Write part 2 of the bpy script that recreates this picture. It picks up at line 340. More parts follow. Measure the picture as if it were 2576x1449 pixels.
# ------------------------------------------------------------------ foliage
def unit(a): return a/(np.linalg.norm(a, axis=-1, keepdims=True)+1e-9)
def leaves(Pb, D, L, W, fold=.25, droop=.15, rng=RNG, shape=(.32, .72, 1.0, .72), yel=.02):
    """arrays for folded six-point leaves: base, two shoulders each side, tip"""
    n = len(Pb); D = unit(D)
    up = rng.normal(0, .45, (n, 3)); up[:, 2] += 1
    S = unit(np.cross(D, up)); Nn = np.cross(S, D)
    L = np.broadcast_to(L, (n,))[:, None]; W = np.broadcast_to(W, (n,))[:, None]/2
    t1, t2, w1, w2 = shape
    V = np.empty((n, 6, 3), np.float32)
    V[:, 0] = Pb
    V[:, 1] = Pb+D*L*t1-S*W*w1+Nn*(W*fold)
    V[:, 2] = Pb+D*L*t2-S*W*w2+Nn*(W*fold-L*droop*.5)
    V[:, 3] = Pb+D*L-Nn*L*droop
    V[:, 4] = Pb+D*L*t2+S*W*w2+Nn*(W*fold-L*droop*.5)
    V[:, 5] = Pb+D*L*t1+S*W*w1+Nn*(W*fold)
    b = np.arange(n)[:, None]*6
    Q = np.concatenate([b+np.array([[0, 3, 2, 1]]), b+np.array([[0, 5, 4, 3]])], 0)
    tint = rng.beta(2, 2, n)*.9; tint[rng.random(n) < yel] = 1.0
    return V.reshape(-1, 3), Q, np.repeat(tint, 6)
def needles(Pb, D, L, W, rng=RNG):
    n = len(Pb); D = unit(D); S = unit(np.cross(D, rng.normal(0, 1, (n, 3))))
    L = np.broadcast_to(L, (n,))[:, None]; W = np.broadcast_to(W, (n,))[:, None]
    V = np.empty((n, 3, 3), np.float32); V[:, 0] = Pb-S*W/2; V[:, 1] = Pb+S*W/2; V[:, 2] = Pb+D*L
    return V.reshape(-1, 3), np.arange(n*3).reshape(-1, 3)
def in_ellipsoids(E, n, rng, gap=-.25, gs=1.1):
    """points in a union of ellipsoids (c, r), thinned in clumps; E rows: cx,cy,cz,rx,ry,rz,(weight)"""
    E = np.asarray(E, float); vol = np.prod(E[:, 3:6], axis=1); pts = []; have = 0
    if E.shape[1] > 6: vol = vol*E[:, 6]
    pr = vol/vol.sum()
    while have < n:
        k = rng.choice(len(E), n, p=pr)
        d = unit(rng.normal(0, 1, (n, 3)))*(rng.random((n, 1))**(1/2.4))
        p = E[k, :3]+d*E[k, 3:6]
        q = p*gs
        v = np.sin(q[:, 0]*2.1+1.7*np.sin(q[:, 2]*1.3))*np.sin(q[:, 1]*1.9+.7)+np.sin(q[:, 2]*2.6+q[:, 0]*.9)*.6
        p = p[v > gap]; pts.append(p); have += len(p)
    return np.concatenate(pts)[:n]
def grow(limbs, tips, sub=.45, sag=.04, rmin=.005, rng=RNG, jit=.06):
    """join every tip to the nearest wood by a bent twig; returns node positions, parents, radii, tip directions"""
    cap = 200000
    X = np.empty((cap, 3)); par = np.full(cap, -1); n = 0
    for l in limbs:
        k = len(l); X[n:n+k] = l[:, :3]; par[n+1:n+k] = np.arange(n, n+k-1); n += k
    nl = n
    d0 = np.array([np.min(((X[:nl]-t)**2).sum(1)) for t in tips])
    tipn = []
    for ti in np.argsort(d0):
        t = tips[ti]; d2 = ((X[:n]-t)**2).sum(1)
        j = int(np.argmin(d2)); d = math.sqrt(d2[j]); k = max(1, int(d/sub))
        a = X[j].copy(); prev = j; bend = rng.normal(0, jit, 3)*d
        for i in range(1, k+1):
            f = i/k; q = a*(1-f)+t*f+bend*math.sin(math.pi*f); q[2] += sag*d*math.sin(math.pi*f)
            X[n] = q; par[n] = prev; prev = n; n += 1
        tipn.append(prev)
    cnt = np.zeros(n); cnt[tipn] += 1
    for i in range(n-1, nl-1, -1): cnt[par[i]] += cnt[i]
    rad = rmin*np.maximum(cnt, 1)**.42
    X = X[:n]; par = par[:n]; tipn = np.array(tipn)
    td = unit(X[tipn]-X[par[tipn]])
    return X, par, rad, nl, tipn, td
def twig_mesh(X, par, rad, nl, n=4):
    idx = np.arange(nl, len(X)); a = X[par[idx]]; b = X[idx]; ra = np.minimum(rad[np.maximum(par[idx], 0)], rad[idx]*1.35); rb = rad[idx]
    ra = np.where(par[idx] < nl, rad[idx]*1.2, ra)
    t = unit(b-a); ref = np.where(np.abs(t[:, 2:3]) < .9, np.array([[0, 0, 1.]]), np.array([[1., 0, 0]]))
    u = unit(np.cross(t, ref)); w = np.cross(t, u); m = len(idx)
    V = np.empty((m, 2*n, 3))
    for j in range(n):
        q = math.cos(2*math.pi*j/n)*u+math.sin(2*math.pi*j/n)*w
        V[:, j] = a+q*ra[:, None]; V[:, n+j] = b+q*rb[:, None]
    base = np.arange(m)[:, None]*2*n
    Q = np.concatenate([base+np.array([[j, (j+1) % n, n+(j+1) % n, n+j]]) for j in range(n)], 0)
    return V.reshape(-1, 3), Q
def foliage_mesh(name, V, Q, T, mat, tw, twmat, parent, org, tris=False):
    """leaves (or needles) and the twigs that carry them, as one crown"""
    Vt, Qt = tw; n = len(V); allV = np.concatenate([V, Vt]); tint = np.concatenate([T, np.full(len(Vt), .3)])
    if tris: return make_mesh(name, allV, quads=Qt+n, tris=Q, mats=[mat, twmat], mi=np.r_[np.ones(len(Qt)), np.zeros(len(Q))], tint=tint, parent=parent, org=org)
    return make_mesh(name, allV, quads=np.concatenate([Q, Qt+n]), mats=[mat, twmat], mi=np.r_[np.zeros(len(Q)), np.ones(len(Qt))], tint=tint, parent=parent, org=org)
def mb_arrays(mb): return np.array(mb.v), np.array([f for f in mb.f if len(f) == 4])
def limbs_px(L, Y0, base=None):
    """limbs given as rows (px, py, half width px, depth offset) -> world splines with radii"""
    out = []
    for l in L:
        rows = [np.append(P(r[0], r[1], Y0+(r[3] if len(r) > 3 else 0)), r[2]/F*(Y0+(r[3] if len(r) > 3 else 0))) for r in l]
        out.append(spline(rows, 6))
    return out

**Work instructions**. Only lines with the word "that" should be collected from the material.

**Exercise result**.
Write part 2 of the bpy script that recreates this picture. It picks up at line 340. More parts follow. Measure the picture as if it were 2576x1449 pixels.
    """leaves (or needles) and the twigs that carry them, as one crown"""